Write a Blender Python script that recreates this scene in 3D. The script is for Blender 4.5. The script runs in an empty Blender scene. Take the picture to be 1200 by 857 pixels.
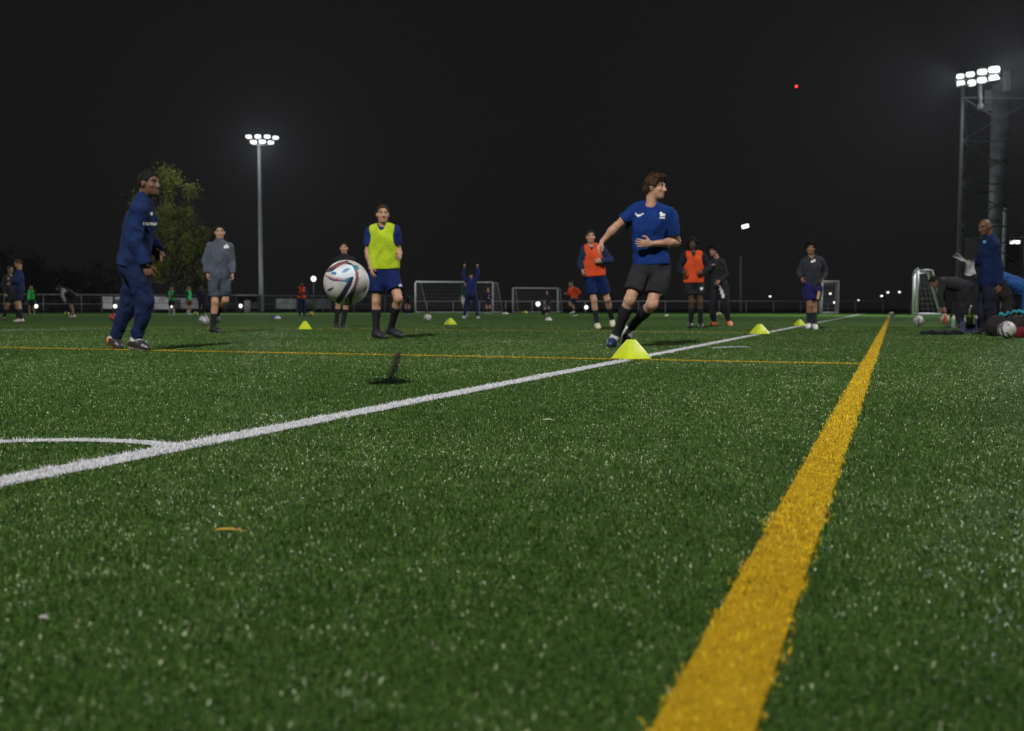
import bpy, math, random
import numpy as np
from mathutils import Vector
from mathutils.bvhtree import BVHTree

random.seed(7)
RNG = np.random.default_rng(11)
SC = bpy.context.scene
COL = SC.collection

# ------------------------------------------------------------------ camera
FPX, HZ, CX, CY = 1160.0, 361.0, 600.0, 428.5
CAM = np.array([0.0, 0.0, 0.41])
TILT = math.atan((CY - HZ) / FPX)
FW = np.array([0, math.cos(TILT), -math.sin(TILT)])
UP = np.array([0, math.sin(TILT), math.cos(TILT)])
RT = np.array([1.0, 0, 0])


def ray(px, py):
    return RT * (px - CX) + UP * (CY - py) + FW * FPX


def at(px, py, Y):
    """world point Y metres down the pitch on the line of sight of a photo position"""
    r = ray(px, py)
    return CAM + r * (Y / r[1])


def gnd(px, py):
    r = ray(px, py)
    return CAM + r * (-CAM[2] / r[2])


def nrm(v):
    v = np.asarray(v, float)
    return v / (np.linalg.norm(v) + 1e-12)


AX = nrm([math.sin(math.radians(21.03)), math.cos(math.radians(21.03)), 0])   # along the touchline
PX = np.array([-AX[1], AX[0], 0])                                             # across the pitch, to the left

# ------------------------------------------------------------------ scene graph helpers


def tag(o, label=None, cat=None, group=None, kind=None):
    if label: o['label'] = label
    if cat: o['category'] = cat
    if group: o['group'] = group
    if kind: o['kind'] = kind
    return o


def empty(name, loc, label, cat, group=None):
    o = bpy.data.objects.new(name, None)
    o.empty_display_size = 0.2
    o.location = [float(v) for v in loc]
    COL.objects.link(o)
    return tag(o, label, cat, group)


def origin(o):
    p = np.zeros(3)
    while o is not None:
        p += np.array(o.location)
        o = o.parent
    return p


def mesh(name, V, F, mat, parent=None, smooth=True, attrs=None, loc=None):
    """one mesh object from numpy arrays in world coordinates; F is a list of index arrays (n,3)/(n,4)"""
    V = np.asarray(V, dtype=np.float32)
    if not isinstance(F, list): F = [F]
    F = [np.asarray(f, dtype=np.int32) for f in F if len(f)]
    base = origin(parent) if parent is not None else np.zeros(3)
    if loc is not None and parent is None: base = np.asarray(loc, float)
    me = bpy.data.meshes.new(name)
    me.vertices.add(len(V))
    me.vertices.foreach_set('co', (V - base.astype(np.float32)).ravel())
    nl = sum(f.size for f in F)
    npoly = sum(len(f) for f in F)
    me.loops.add(nl)
    me.loops.foreach_set('vertex_index', np.concatenate([f.ravel() for f in F]))
    me.polygons.add(npoly)
    tot = np.concatenate([np.full(len(f), f.shape[1], np.int32) for f in F])
    me.polygons.foreach_set('loop_start', np.concatenate([[0], np.cumsum(tot)[:-1]]).astype(np.int32))
    me.polygons.foreach_set('use_smooth', np.full(npoly, bool(smooth)))
    me.update(calc_edges=True)
    if attrs:
        for k, a in attrs.items():
            a = np.asarray(a, dtype=np.float32)
            if a.ndim == 1:
                at_ = me.attributes.new(k, 'FLOAT', 'POINT'); at_.data.foreach_set('value', a)
            else:
                at_ = me.attributes.new(k, 'FLOAT_COLOR', 'POINT')
                c = np.ones((len(a), 4), np.float32); c[:, :3] = a
                at_.data.foreach_set('color', c.ravel())
    if mat is not None: me.materials.append(mat)
    o = bpy.data.objects.new(name, me)
    COL.objects.link(o)
    if parent is not None: o.parent = parent
    elif loc is not None: o.location = [float(v) for v in loc]
    return o


class MB:
    """collects boxes, beams, tubes and lathes into one mesh"""
    def __init__(s): s.V = []; s.Q = []; s.T = []; s.n = 0

    def add(s, V, Q=(), T=()):
        V = np.asarray(V, float)
        s.V.append(V)
        if len(Q): s.Q.append(np.asarray(Q) + s.n)
        if len(T): s.T.append(np.asarray(T) + s.n)
        s.n += len(V)

    def box(s, c, sx, sy, sz, ax=None):
        """c centre; ax 3x3 rows = local axes"""
        ax = np.eye(3) if ax is None else np.asarray(ax)
        c = np.asarray(c, float)
        P = []
        for k in (-1, 1):
            for j in (-1, 1):
                for i in (-1, 1):
                    P.append(c + ax[0] * i * sx / 2 + ax[1] * j * sy / 2 + ax[2] * k * sz / 2)
        s.add(P, [(0, 2, 3, 1), (4, 5, 7, 6), (0, 1, 5, 4), (2, 6, 7, 3), (0, 4, 6, 2), (1, 3, 7, 5)])

    def tube(s, pts, r, n=8, cap=True):
        pts = [np.asarray(p, float) for p in pts]
        rr = r if hasattr(r, '__len__') else [r] * len(pts)
        rings = []
        for i, p in enumerate(pts):
            d = nrm((pts[min(i + 1, len(pts) - 1)] - pts[max(i - 1, 0)]))
            u = np.cross(d, [0, 0, 1.0])
            if np.linalg.norm(u) < 1e-3: u = np.cross(d, [1.0, 0, 0])
            u = nrm(u); w = np.cross(d, u)
            a = np.arange(n) * 2 * math.pi / n + math.pi / n
            rings.append(p + rr[i] * (np.cos(a)[:, None] * u + np.sin(a)[:, None] * w))
        Q = []
        for i in range(len(pts) - 1):
            for j in range(n):
                k = (j + 1) % n
                Q.append((i * n + j, i * n + k, (i + 1) * n + k, (i + 1) * n + j))
        T = []
        V = np.concatenate(rings)
        if cap:
            V = np.concatenate([V, [pts[0], pts[-1]]])
            for j in range(n):
                k = (j + 1) % n
                T.append((len(V) - 2, k, j)); b = (len(pts) - 1) * n
                T.append((len(V) - 1, b + j, b + k))
        s.add(V, Q, T)

    def build(s, name, mat, parent=None, smooth=False, loc=None):
        F = []
        if s.Q: F.append(np.concatenate(s.Q))
        if s.T: F.append(np.concatenate(s.T))
        return mesh(name, np.concatenate(s.V), F, mat, parent, smooth, loc=loc)


# ------------------------------------------------------------------ materials
MATS = {}


def nodes(m):
    m.use_nodes = True
    nt = m.node_tree
    b = nt.nodes['Principled BSDF']
    return nt, b


def mat(name, col, rough=0.6, metal=0.0, var=0.25, scale=6.0, bump=0.0, bscale=60.0, spec=0.5, attr=None, sheen=0.0):
    """principled surface with procedural colour variation and bump"""
    key = (name, tuple(col))
    if key in MATS: return MATS[key]
    m = bpy.data.materials.new(name)
    nt, b = nodes(m)
    L = nt.links.new
    tc = nt.nodes.new('ShaderNodeTexCoord')
    no = nt.nodes.new('ShaderNodeTexNoise'); no.inputs['Scale'].default_value = scale
    no.inputs['Detail'].default_value = 5.0
    L(tc.outputs['Object'], no.inputs['Vector'])
    mr = nt.nodes.new('ShaderNodeMapRange')
    mr.inputs['From Min'].default_value = 0.3; mr.inputs['From Max'].default_value = 0.7
    mr.inputs['To Min'].default_value = 1 - var; mr.inputs['To Max'].default_value = 1 + var
    L(no.outputs['Fac'], mr.inputs['Value'])
    mx = nt.nodes.new('ShaderNodeMix'); mx.data_type = 'RGBA'; mx.blend_type = 'MULTIPLY'
    mx.inputs[0].default_value = 1.0
    if attr:
        an = nt.nodes.new('ShaderNodeAttribute'); an.attribute_name = attr
        L(an.outputs['Color'], mx.inputs[6])
    else:
        mx.inputs[6].default_value = (*col, 1)
    L(mr.outputs[0], mx.inputs[7])
    L(mx.outputs[2], b.inputs['Base Color'])
    b.inputs['Roughness'].default_value = rough
    b.inputs['Metallic'].default_value = metal
    b.inputs['Specular IOR Level'].default_value = spec
    if sheen: b.inputs['Sheen Weight'].default_value = sheen
    if bump:
        n2 = nt.nodes.new('ShaderNodeTexNoise'); n2.inputs['Scale'].default_value = bscale
        n2.inputs['Detail'].default_value = 4
        L(tc.outputs['Object'], n2.inputs['Vector'])
        bp = nt.nodes.new('ShaderNodeBump'); bp.inputs['Strength'].default_value = bump
        bp.inputs['Distance'].default_value = 0.02
        L(n2.outputs['Fac'], bp.inputs['Height']); L(bp.outputs[0], b.inputs['Normal'])
    MATS[key] = m
    return m


def emit(name, col, s):
    key = (name, tuple(col), s)
    if key in MATS: return MATS[key]
    m = bpy.data.materials.new(name)
    nt, b = nodes(m)
    b.inputs['Base Color'].default_value = (0.6, 0.6, 0.6, 1)
    b.inputs['Emission Color'].default_value = (*col, 1)
    b.inputs['Emission Strength'].default_value = s
    MATS[key] = m
    return m


def cloth(col, rough=0.85):
    return mat('fabric', col, rough, var=0.18, scale=9, bump=0.35, bscale=35, spec=0.12)


SKINM = mat('skin', (1, 1, 1), 0.5, var=0.12, scale=14, bump=0.08, bscale=50, spec=0.3, attr='col')
BOOTM = mat('boot_leather', (1, 1, 1), 0.4, var=0.15, scale=14, spec=0.5, attr='col')

# ------------------------------------------------------------------ signed-distance modelling


def vnoise(P, freq, seed):
    """smooth value noise in [-1,1] at points (..,3)"""
    r = np.random.default_rng(seed)
    T = r.uniform(-1, 1, (32, 32, 32)).astype(np.float32)
    q = P * freq + 100.0
    i = np.floor(q).astype(np.int32)
    f = (q - i).astype(np.float32)
    f = f * f * (3 - 2 * f)
    x, y, z = i[..., 0] & 31, i[..., 1] & 31, i[..., 2] & 31
    x1, y1, z1 = (x + 1) & 31, (y + 1) & 31, (z + 1) & 31
    fx, fy, fz = f[..., 0], f[..., 1], f[..., 2]
    a = T[x, y, z] * (1 - fx) + T[x1, y, z] * fx
    b = T[x, y1, z] * (1 - fx) + T[x1, y1, z] * fx
    c = T[x, y, z1] * (1 - fx) + T[x1, y, z1] * fx
    d = T[x, y1, z1] * (1 - fx) + T[x1, y1, z1] * fx
    return (a * (1 - fy) + b * fy) * (1 - fz) + (c * (1 - fy) + d * fy) * fz


class Cap:
    """tapered capsule, flattened by fs along direction fd, optionally clipped by planes (point, outward normal)"""
    def __init__(s, a, b, ra, rb, k=0.02, fd=None, fs=1.0, clip=(), sub=False):
        s.a = np.asarray(a, float); s.b = np.asarray(b, float); s.ra = ra; s.rb = rb; s.k = k
        s.fd = None if fd is None else nrm(fd); s.fs = fs; s.clip = clip; s.sub = sub

    def box(s):
        r = max(s.ra, s.rb)
        return np.minimum(s.a, s.b) - r, np.maximum(s.a, s.b) + r

    def d(s, P):
        ab = s.b - s.a; q = P - s.a
        t = np.clip((q @ ab) / (ab @ ab + 1e-12), 0, 1)
        v = q - t[..., None] * ab
        if s.fd is not None:
            v = v + ((v @ s.fd) * (1 / s.fs - 1))[..., None] * s.fd
        d = np.sqrt((v * v).sum(-1)) - (s.ra + t * (s.rb - s.ra))
        if s.fd is not None: d = d * (0.5 + 0.5 * s.fs)
        for (p, n) in s.clip: d = np.maximum(d, (P - p) @ nrm(n))
        return d


class Ell:
    def __init__(s, c, ax, r, k=0.02, clip=(), sub=False):
        s.c = np.asarray(c, float); s.ax = np.asarray(ax, float); s.r = np.asarray(r, float); s.k = k
        s.clip = clip; s.sub = sub

    def box(s):
        e = np.sqrt(((s.ax.T * s.r) ** 2).sum(1))
        return s.c - e, s.c + e

    def d(s, P):
        q = (P - s.c) @ s.ax.T
        k0 = np.sqrt(((q / s.r) ** 2).sum(-1)); k1 = np.sqrt(((q / s.r ** 2) ** 2).sum(-1)) + 1e-9
        d = k0 * (k0 - 1) / k1
        d = np.where(k0 < 0.05, -s.r.min(), d)
        for (p, n) in s.clip: d = np.maximum(d, (P - p) @ nrm(n))
        return d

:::

**Prompt:**
Write out exactly the lines between the start of the data and the line with "return CAM + r * (-CAM[2] / r[2])", including both, but none of the pictures.

**Solution:**
Write a Blender Python script that recreates this scene in 3D. The script is for Blender 4.5. The script runs in an empty Blender scene. Take the picture to be 1200 by 857 pixels.
import bpy, math, random
import numpy as np
from mathutils import Vector
from mathutils.bvhtree import BVHTree

random.seed(7)
RNG = np.random.default_rng(11)
SC = bpy.context.scene
COL = SC.collection

# ------------------------------------------------------------------ camera
FPX, HZ, CX, CY = 1160.0, 361.0, 600.0, 428.5
CAM = np.array([0.0, 0.0, 0.41])
TILT = math.atan((CY - HZ) / FPX)
FW = np.array([0, math.cos(TILT), -math.sin(TILT)])
UP = np.array([0, math.sin(TILT), math.cos(TILT)])
RT = np.array([1.0, 0, 0])


def ray(px, py):
    return RT * (px - CX) + UP * (CY - py) + FW * FPX


def at(px, py, Y):
    """world point Y metres down the pitch on the line of sight of a photo position"""
    r = ray(px, py)
    return CAM + r * (Y / r[1])


def gnd(px, py):
    r = ray(px, py)
    return CAM + r * (-CAM[2] / r[2])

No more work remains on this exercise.